→ **Required work**
Retype the lines from the first one in the records down to the line containing "R = math.radians", counting both, and leave out any pictures.
★ ★ ★ ★ ★
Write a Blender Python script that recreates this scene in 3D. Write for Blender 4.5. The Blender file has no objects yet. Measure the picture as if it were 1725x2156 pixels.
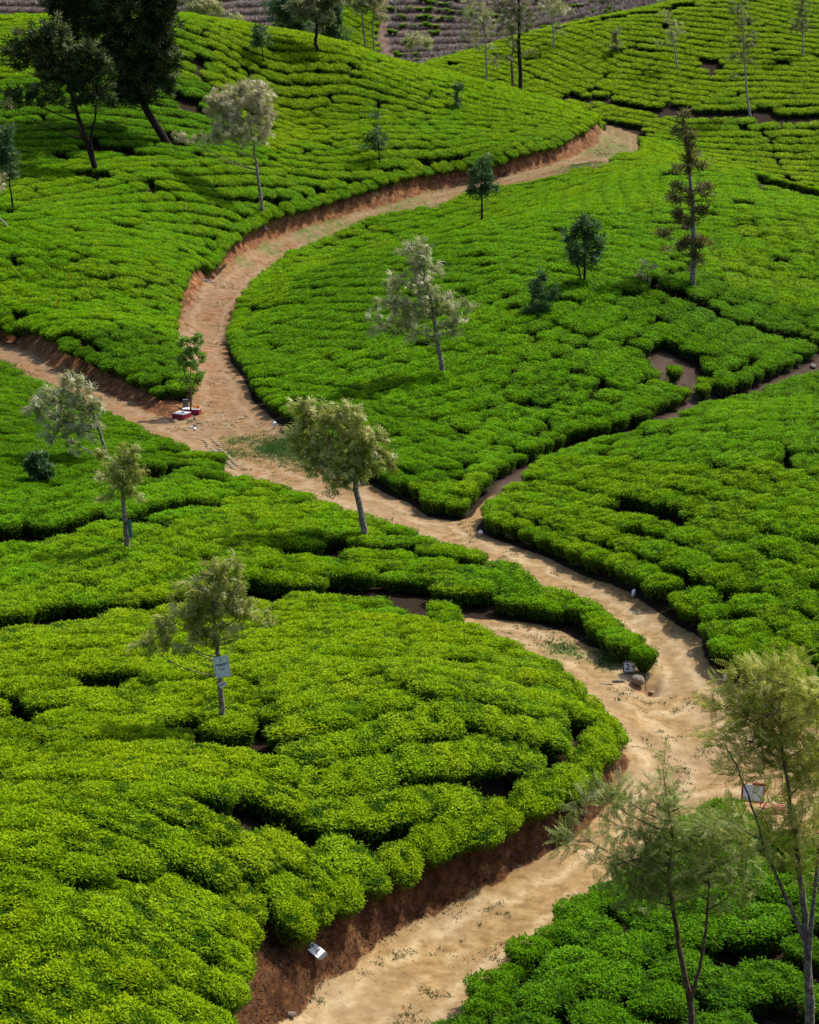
import bpy, math, random
import numpy as np
from mathutils import Vector, Matrix

random.seed(7)
rng = np.random.default_rng(7)
scene = bpy.context.scene
C = scene.collection
R = math.radians

# ------------------------------------------------------------------ camera, sky, sun, exposure
CAM_H, PITCH, FPX, IW, IH = 22.5, R(15.0), 4500.0, 1725.0, 2156.0
cam_data = bpy.data.cameras.new('camera')
cam_data.sensor_fit = 'HORIZONTAL'; cam_data.sensor_width = 36.0
cam_data.lens = 36.0 * FPX / IW
cam_data.clip_start = 0.5; cam_data.clip_end = 6000.0
cam = bpy.data.objects.new('camera', cam_data); C.objects.link(cam)
cam.location = (0, 0, CAM_H); cam.rotation_euler = (math.pi / 2 - PITCH, 0, 0)
scene.camera = cam

SUN_AZ, SUN_EL = R(52.0), R(57.0)            # azimuth measured from +Y towards +X
world = bpy.data.worlds.new('World'); scene.world = world
world.use_nodes = True
wn = world.node_tree.nodes; wl = world.node_tree.links
bg = wn.get('Background') or wn.new('ShaderNodeBackground')
sky = wn.new('ShaderNodeTexSky'); sky.sky_type = 'NISHITA'; sky.sun_disc = False
sky.sun_elevation = SUN_EL; sky.sun_rotation = SUN_AZ
sky.air_density = 1.0; sky.dust_density = 6.0; sky.altitude = 1200
wl.new(sky.outputs[0], bg.inputs['Color']); bg.inputs['Strength'].default_value = 0.115
sun_data = bpy.data.lights.new('sun', 'SUN'); sun_data.energy = 3.1; sun_data.angle = R(1.5)
sun_data.color = (1.0, 0.95, 0.86)
sun = bpy.data.objects.new('sun', sun_data); C.objects.link(sun)
sdir = Vector((math.sin(SUN_AZ) * math.cos(SUN_EL), math.cos(SUN_AZ) * math.cos(SUN_EL), math.sin(SUN_EL)))
sun.rotation_euler = sdir.to_track_quat('Z', 'Y').to_euler(); sun.location = (60, 60, 120)
scene.view_settings.view_transform = 'Standard'; scene.view_settings.look = 'None'
scene.view_settings.gamma = 1.0; scene.view_settings.use_curve_mapping = False
scene.view_settings.exposure = 0.58
scene.render.engine = 'CYCLES'
scene.cycles.max_bounces = 6; scene.cycles.diffuse_bounces = 3; scene.cycles.transmission_bounces = 3
scene.cycles.transparent_max_bounces = 4; scene.cycles.glossy_bounces = 2

# ------------------------------------------------------------------ helpers
def smooth(a, b, x):
    t = np.clip((x - a) / (b - a), 0, 1); return t * t * (3 - 2 * t)

def vnoise(x, y, seed=0):
    x = np.asarray(x, float); y = np.asarray(y, float)
    ix = np.floor(x).astype(np.int64); iy = np.floor(y).astype(np.int64)
    fx = x - ix; fy = y - iy
    fx = fx * fx * (3 - 2 * fx); fy = fy * fy * (3 - 2 * fy)
    def h(a, b):
        n = (a * 374761393 + b * 668265263 + seed * 974711) & 0xffffffff
        n = ((n ^ (n >> 13)) * 1274126177) & 0xffffffff
        return ((n ^ (n >> 16)) & 0xffff) / 65535.0
    return (h(ix, iy) * (1 - fx) + h(ix + 1, iy) * fx) * (1 - fy) + (h(ix, iy + 1) * (1 - fx) + h(ix + 1, iy + 1) * fx) * fy

def fbm(x, y, o=3, seed=0):
    s = 0; a = 0.5
    for k in range(o):
        s = s + a * (vnoise(x * 2 ** k, y * 2 ** k, seed + k) - 0.5); a *= 0.5
    return s

def mesh_np(name, V, F, mats=(), attrs=None, midx=None, smooth_f=False):
    """V (n,3); F list of (m,3)/(m,4) index arrays; attrs {name: per-vertex floats}."""
    me = bpy.data.meshes.new(name)
    V = np.asarray(V, np.float32)
    Fs = [np.asarray(f, np.int32) for f in F if len(f)]
    loops = np.concatenate([f.ravel() for f in Fs])
    tot = np.concatenate([np.full(len(f), f.shape[1], np.int32) for f in Fs])
    start = np.concatenate([[0], np.cumsum(tot)[:-1]]).astype(np.int32)
    me.vertices.add(len(V)); me.vertices.foreach_set('co', V.ravel())
    me.loops.add(len(loops)); me.loops.foreach_set('vertex_index', loops)
    me.polygons.add(len(tot)); me.polygons.foreach_set('loop_start', start)
    try: me.polygons.foreach_set('loop_total', tot)
    except Exception: pass
    for m in mats: me.materials.append(m)
    if midx is not None: me.polygons.foreach_set('material_index', np.asarray(midx, np.int32))
    me.polygons.foreach_set('use_smooth', np.full(len(tot), bool(smooth_f)))
    for k, a in (attrs or {}).items():
        at = me.attributes.new(k, 'FLOAT', 'POINT'); at.data.foreach_set('value', np.asarray(a, np.float32))
    me.update(calc_edges=True)
    return me

class MB:
    """collects shapes into one mesh"""
    def __init__(self): self.V = []; self.F3 = []; self.F4 = []; self.n = 0
    def add(self, V, F):
        V = np.asarray(V, float); self.V.append(V)
        for f in F:
            (self.F4 if len(f) == 4 else self.F3).append([i + self.n for i in f])
        self.n += len(V)
    def addnp(self, V, F):
        self.V.append(np.asarray(V, float)); F = np.asarray(F) + self.n
        (self.F4 if F.shape[1] == 4 else self.F3).extend(F.tolist()); self.n += len(V)
    def box(self, c, s, M=None):
        x, y, z = s[0] / 2, s[1] / 2, s[2] / 2
        V = np.array([[a * x, b * y, d * z] for a in (-1, 1) for b in (-1, 1) for d in (-1, 1)])
        if M is not None: V = V @ np.array(M.to_3x3()).T
        self.add(V + np.array(c), [(0, 1, 3, 2), (4, 6, 7, 5), (0, 4, 5, 1), (2, 3, 7, 6), (0, 2, 6, 4), (1, 5, 7, 3)])
    def tube(self, P, rad, n=6, cap=True, flare=None):
        P = np.asarray(P, float); rad = np.broadcast_to(np.asarray(rad, float), (len(P),))
        T = np.gradient(P, axis=0); T /= np.linalg.norm(T, axis=1)[:, None] + 1e-9
        ref = np.array([0.31, 0.95, 0.05]); V = []
        a = np.arange(n) * 2 * math.pi / n
        for p, t, r in zip(P, T, rad):
            u = np.cross(t, ref); u /= np.linalg.norm(u) + 1e-9; w = np.cross(t, u)
            V.append(p + r * (np.cos(a)[:, None] * u + np.sin(a)[:, None] * w))
        V = np.concatenate(V); F = []
        for i in range(len(P) - 1):
            for j in range(n):
                k = (j + 1) % n
                F.append((i * n + j, i * n + k, (i + 1) * n + k, (i + 1) * n + j))
        self.add(V, F)
        if cap:
            self.add([P[-1] + T[-1] * rad[-1]] + list(V[-n:]), [(0, 1 + j, 1 + (j + 1) % n) for j in range(n)])
    def mesh(self, name, mats=(), smooth_f=False, attrs=None):
        F = []
        if self.F4: F.append(self.F4)
        if self.F3: F.append(self.F3)
        return mesh_np(name, np.concatenate(self.V), F, mats, attrs, None, smooth_f)

def tag(o, label=None, cat=None, group=None, kind=None):
    if label: o['label'] = label
    if cat: o['category'] = cat
    if group: o['group'] = group
    if kind: o['kind'] = kind
    return o

def put(name, me, parent=None, loc=None, rot=None):
    me.name = name
    o = bpy.data.objects.new(name, me); C.objects.link(o)
    if parent is not None: o.parent = parent
    if loc is not None: o.location = loc
    if rot is not None: o.rotation_euler = rot
    return o

def empty(name, loc, rot=(0, 0, 0)):
    o = bpy.data.objects.new(name, None); C.objects.link(o)
    o.location = loc; o.rotation_euler = rot; o.empty_display_size = 0.2
    return o

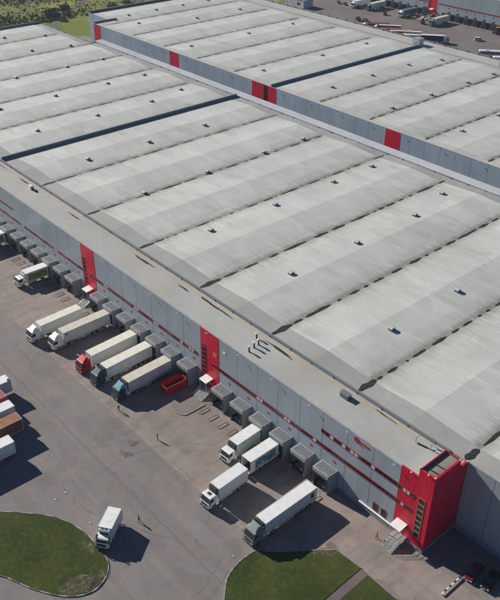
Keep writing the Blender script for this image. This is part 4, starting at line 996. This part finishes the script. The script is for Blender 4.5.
def bus(x, y, ang, L, label):
    r = empty('bus', (x, y, 0), math.radians(ang + 90), label, 'bus', 'white buses in the rear yard')
    MB().prism([(0, .35), (L, .35), (L, 2.9), (L - .15, 3.05), (.4, 3.05), (.1, 2.8)], -1.25, 1.25).build('body', M['white'], r, bevel=.08)
    for sx in (-1, 1):
        g = MB(); x_ = sx * 1.262; n = 7
        for i in range(n): ya = .9 + i * (L - 1.2) / n; yb = ya + (L - 1.2) / n - .12; g.add([(x_, ya, 1.5), (x_, yb, 1.5), (x_, yb, 2.55), (x_, ya, 2.55)], [(0, 1, 2, 3) if sx > 0 else (3, 2, 1, 0)])
        split(g, 'side_window', M['cabglass'], r)
        for yy in (2.4, L - 3): wheel(r, sx * 1.08, yy, .48, .32)
    MB().add([(-1.1, -.012, 1.2), (1.1, -.012, 1.2), (1.1, .07, 2.75), (-1.1, .07, 2.75)], [(0, 1, 2, 3)]).build('windscreen', M['cabglass'], r)
    Bx(-.9, .9, 3, 5, 3.05, 3.25).build('roof_unit', M['greywhite'], r, bevel=.04)
bus(-66.2, 268.5, 220, 11, 'white bus with dark windows at the right edge of rear yard'); bus(-55.0, 264.0, 222, 11, 'white bus cut off at the right edge, nearer than the other bus')
# a small red tug and a yellow-red loader by the far docks
def tug(x, y, yaw, c1, c2, label, s=1.0, cat='tractor'):
    r = empty('yard_tractor', (x, y, 0), math.radians(yaw), label, cat)
    r.scale = (s, s, s)
    MB().prism([(-1.6, .5), (1.5, .5), (1.5, 1.3), (-.2, 1.35), (-1.6, 1.15)], -.65, .65).build('body', M[c1], r, bevel=.06)
    MB().prism([(-.2, 1.35), (1.3, 1.3), (1.2, 2.2), (0, 2.2)], -.6, .6).build('cabin_glass', M['cabglass'], r, bevel=.03)
    Bx(-.65, .65, -.1, 1.3, 2.2, 2.3).build('cabin_roof', M[c2], r)
    for sx in (-1, 1): wheel(r, sx * .8, -1.0, .4, .3); wheel(r, sx * .85, .9, .6, .35)
tug(-153.1, 299.1, 40, 'maroon', 'maroon', 'tiny red vehicle alone in the middle of rear yard')
tug(-125.4, 299.5, 40, 'maroon', 'maroon', 'small dark red tractor left of the far cream lorry', 1.2)
tug(-85.6, 313.5, 10, 'maroon', 'yellow', 'red and yellow loader at the right edge before the far docks', 1.5, 'loader')
# substation hut in the rear yard
hut = empty('utility_building', (-203.5, 276.5, 0), math.radians(0), 'pale blue grey flat roofed hut in the rear yard at the upper edge', 'hut')
Bx(-8.5, 8.5, -4, 4, 0, 4.6).build('wall', M['band'], hut); Bx(-8.7, 8.7, -4.2, 4.2, 4.6, 4.85).build('roof', M['coping'], hut); Bx(-1, .4, -4.06, -4.005, 0, 2.4).build('door', M['steel'], hut); Bx(3, 5, -4.06, -4.005, 1.5, 3).build('window', M['glass'], hut)
b = MB()
for k in range(7): b.box(-8.52 + k * 2.8, -8.42 + k * 2.8, -4.05, -4.004, 0, 4.6)
split(b, 'wall_rib', M['coping'], hut)
# ================================================================== PEOPLE
M['skin'] = flat('skin', (.45, .27, .19), .6); M['hair'] = flat('hair', (.03, .02, .015), .7); M['jacket_red'] = flat('red_jacket', (.6, .02, .03), .8); M['cloth_dark'] = flat('dark_clothes', (.025, .028, .035), .85); M['trousers'] = flat('dark_trousers', (.02, .022, .03), .85)
def person(x, y, yaw, top, label, stride=.3, bend=0.0, z=.012, arm=.1):
    """one continuous skinned body; faces -y"""
    b_ = Vector((0, -bend, 0)); V = {}
    V['pel'] = (0, 0, .95); V['bel'] = (0, -.02 - bend * .3, 1.12); V['ch'] = (0, -bend * .75, 1.36); V['nk'] = (0, -bend * 1.0, 1.50); V['hd'] = (0, -bend * 1.15 - .02, 1.62); V['ht'] = (0, -bend * 1.2 - .01, 1.72)
    for s, sx in (('l', -1), ('r', 1)):
        V[s + 'hip'] = (sx * .10, 0, .90); V[s + 'kn'] = (sx * .11, -sx * stride * .35 - .03, .50); V[s + 'an'] = (sx * .11, -sx * stride * .7 + (.05), .09); V[s + 'to'] = (sx * .12, -sx * stride * .7 - .13, .04)
        V[s + 'sh'] = (sx * .19, -bend * .9, 1.42); V[s + 'el'] = (sx * .25, sx * arm - bend * .9, 1.15); V[s + 'wr'] = (sx * .25, sx * arm * 1.6 - .12 - bend, .92); V[s + 'ha'] = (sx * .24, sx * arm * 1.8 - .15 - bend, .84)
    R = dict(pel=.15, bel=.13, ch=.15, nk=.06, hd=.10, ht=.085, hip=.095, kn=.065, an=.045, to=.045, sh=.065, el=.045, wr=.032, ha=.035)
    E = [('pel', 'bel'), ('bel', 'ch'), ('ch', 'nk'), ('nk', 'hd'), ('hd', 'ht')]
    for s in 'lr': E += [('pel', s + 'hip'), (s + 'hip', s + 'kn'), (s + 'kn', s + 'an'), (s + 'an', s + 'to'), ('ch', s + 'sh'), (s + 'sh', s + 'el'), (s + 'el', s + 'wr'), (s + 'wr', s + 'ha')]
    # fingers
    for s, sx in (('l', -1), ('r', 1)):
        h = Vector(V[s + 'ha'])
        for q in range(4): V[s + 'f%d' % q] = tuple(h + Vector((sx * .005, -.03 + q * .02, -.085 + abs(q - 1.4) * .01))); R['f%d' % q] = .01; E.append((s + 'ha', s + 'f%d' % q))
        V[s + 'th'] = tuple(h + Vector((-sx * .02, -.05, -.02))); R['th'] = .011; E.append((s + 'ha', s + 'th'))
    ks = list(V); me = bpy.data.meshes.new('person'); me.from_pydata([V[k] for k in ks], [(ks.index(a), ks.index(c)) for a, c in E], [])
    tmp = bpy.data.objects.new('person', me); col.objects.link(tmp)
    tmp.modifiers.new('skin', 'SKIN'); tmp.modifiers.new('sub', 'SUBSURF').levels = 1
    sv = me.skin_vertices[0].data
    for i, k in enumerate(ks):
        rr = R.get(k, R.get(k[1:])); sv[i].radius = (rr, rr * (.72 if k in ('ch', 'bel', 'pel') else 1)); sv[i].use_root = (k == 'pel')
    dg = bpy.context.evaluated_depsgraph_get(); ev = tmp.evaluated_get(dg); m2 = bpy.data.meshes.new_from_object(ev); bpy.data.objects.remove(tmp)
    for q in ('skin', 'trousers', top, 'hair'): m2.materials.append(M[q])
    for p in m2.polygons:
        c = p.center; hand = c.z < .93 and abs(c.x) > .2
        p.material_index = 0 if (c.z > 1.49 and not (c.z > 1.66 or c.y > -bend * 1.15 + .03)) or (hand) else (3 if c.z > 1.49 else (1 if c.z < .95 else 2)); p.use_smooth = True
    o = bpy.data.objects.new('person', m2); col.objects.link(o); o.location = (x, y, z); o.rotation_euler = (0, 0, math.radians(yaw))
    return tag(o, label, 'person', 'people walking on the yard')
person(70.9, -32.6, 150, 'cloth_dark', 'person in dark clothes walking on the open yard beside the lone white truck')
person(43.3, -18.6, 60, 'cloth_dark', 'person in dark clothes leaning forward below the pale blue roofed cab', bend=.15)
person(55.8, -17.6, -30, 'cloth_dark', 'person in dark clothes standing below the kerb of middle stairs', stride=.1)
person(101.3, -3.3, -70, 'jacket_red', 'person in red jacket at the foot of the tower stairs')
# ================================================================== VEGETATION
def crown_mesh(name, mat, seed, n=900, rx=2.2, rz=1.5, leaf=.28):
    rd = random.Random(seed); b = MB(); cl = [(rd.uniform(-.7, .7) * rx, rd.uniform(-.7, .7) * rx, rd.uniform(.35, 1.2) * rz, rd.uniform(.35, .6) * rx) for _ in range(9)]
    for i in range(n):
        cx, cy, cz, r = rd.choice(cl); v = Vector((rd.gauss(0, 1), rd.gauss(0, 1), rd.gauss(0, .8))).normalized() * r * rd.uniform(.65, 1.05); p = Vector((cx, cy, max(.1, cz + v.z * .8))) + Vector((v.x, v.y, 0))
        u = Vector((rd.gauss(0, 1), rd.gauss(0, 1), rd.gauss(0, 1))).normalized(); w_ = u.orthogonal().normalized(); s_ = leaf * rd.uniform(.6, 1.4)
        b.add([p - u * s_, p + w_ * s_ * .6, p + u * s_, p - w_ * s_ * .6], [(0, 1, 2, 3)])
    return b
bushproto = []
for i, mt in enumerate(('leafd', 'leafo', 'leafy', 'leafd')):
    r = empty('bush', (0, 0, 0)); crown_mesh('crown', mt, i + 1).build('crown', M[mt], r)
    b = MB(); rd = random.Random(i)
    for k in range(4): a = rd.uniform(0, 6.28); b.tube([(0, 0, 0), (math.cos(a) * .5, math.sin(a) * .5, .7), (math.cos(a) * 1.1, math.sin(a) * 1.1, 1.5)], [.12, .08, .03], 5)
    b.build('trunk', M['bark'], r); bushproto.append([r, False])
def bush(x, y, s, kind, label, group, sz=1.0):
    r, used = bushproto[kind]
    if used: r = copy_tree(r)
    bushproto[kind][1] = True
    r.location = (x, y, -.1); r.scale = (s, s, s * sz); r.rotation_euler = (0, 0, random.uniform(0, 6.28)); tag(r, label, 'bush', group)
GB = 'bushes on the rough ground beyond the buildings'
rd0 = random.Random(4); LT = 'dark green bush in the thicket between the dirt track and the nearest roof'; LR = 'olive bush on the slope right of the dirt track'; LL = 'low shrub on the rough field at the upper left'
for (x, y, s_, k, lb) in [(-262, 139, 1.7, 0, LT), (-266, 143, 2.0, 3, LT), (-271, 147, 2.1, 0, LT), (-276, 150, 2.2, 3, LT), (-281, 153, 2.0, 0, LT), (-268, 151, 1.8, 3, LT), (-262, 147, 1.4, 1, 'olive bush at the edge of the dark thicket'), (-285, 156, 1.7, 1, 'olive bush at the far end of the dark thicket'), (-290, 158, 1.8, 3, LT),
                     (-262, 172, 1.8, 1, LR), (-258, 180, 1.6, 1, LR), (-268, 186, 2.0, 1, LR), (-253, 189, 1.7, 1, LR), (-262, 197, 1.9, 1, LR), (-275, 200, 1.7, 1, LR), (-250, 170, 1.3, 1, LR), (-280, 192, 1.6, 1, LR)]:
    bush(x + rd0.uniform(-4, 4), y + rd0.uniform(-4, 4), s_ * rd0.uniform(.45, .75), k, lb, GB, rd0.uniform(.7, 1.1))
rd = random.Random(11)
for i in range(26):
    y = rd.uniform(95, 152); x = -300 + rd.choice([-35, -17, 0, 12]) + rd.uniform(-3, 3) + (y - 120) * .12
    bush(x, y, rd.uniform(.5, .95), rd.choice([0, 1]), LL, GB, rd.uniform(.35, .5))
bush(-154.0, 276.5, .85, 2, 'lone yellow green bush behind the rear roof edge beside dark red trailer', None); bush(-150.8, 279, .75, 1, 'small olive bush right of the yellow green one behind the rear roof edge', None)
# scrub and weeds as ground cover
sb = MB(); rd = random.Random(21)
def hsh(a, b_): return (math.sin(a * .09 + 1.3 * math.sin(b_ * .021)) + math.sin(a * .031 + b_ * .017 + 2)) / 2
for i in range(20000):
    x, y = rd.uniform(-350, -214), rd.uniform(70, 250)
    if x > -262 and 117 < y < 161: continue
    hh = hsh(x, y)
    if rd.random() > .12 + .75 * max(0, hh): continue
    s_ = rd.uniform(.25, .7) * (1 + .5 * max(0, hh)); a = rd.uniform(0, 6.28); dx, dy = math.cos(a) * s_, math.sin(a) * s_
    lean = rd.uniform(-.3, .3)
    sb.add([(x - dx, y - dy, -.05), (x + dx, y + dy, -.05), (x + dx * .5 + lean, y + dy * .5, s_ * 1.1), (x - dx * .6 + lean, y - dy * .6, s_ * 1.3)], [(0, 1, 2, 3)], M['leafo'] if rd.random() < .45 else (M['leafy'] if rd.random() < .9 or hh < .3 else M['leafd']))
tag(sb.build('scrub'), 'rough weeds and tall grass on the open ground beyond the buildings', 'scrub', None, 'stuff')
# small gate beside the track
ga = empty('field_gate', (-248.5, 131.5, 0), math.radians(72), 'small pale metal gate beside the dirt track behind the nearest roof', 'gate')
b = MB()
for x in (-4.5, -1.5, 1.5, 4.5): b.tube([(x, 0, 0), (x, 0, 2.3)], .1, 6)
split(b, 'post', M['steel'], ga)
b = MB()
for z in (.9, 1.6, 2.2): b.tube([(-4.5, 0, z), (4.5, 0, z)], .06, 5)
b.build('rail', M['steel'], ga)

# ================================================================== HAZE
HZ = Bx(-420, 330, -180, 430, -1.05, 112).build('haze', None if False else bpy.data.materials.new('thin_haze'))
hm = HZ.data.materials[0]; hm.use_nodes = True; ht = hm.node_tree; ht.nodes.clear()
hv = ht.nodes.new('ShaderNodeVolumePrincipled'); hv.inputs['Color'].default_value = (.72, .82, .95, 1); hv.inputs['Density'].default_value = .0001; hv.inputs['Anisotropy'].default_value = .2
ho = ht.nodes.new('ShaderNodeOutputMaterial'); ht.links.new(hv.outputs[0], ho.inputs['Volume'])
tag(HZ, None, None, None, 'stuff')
★ ★ ★ ★ ★
→ **Task answer**
Write a Blender Python script that recreates this scene in 3D. Write for Blender 4.5. The Blender file has no objects yet. Measure the picture as if it were 1725x2156 pixels.
import bpy, math, random
import numpy as np
from mathutils import Vector, Matrix

random.seed(7)
rng = np.random.default_rng(7)
scene = bpy.context.scene
C = scene.collection
R = math.radians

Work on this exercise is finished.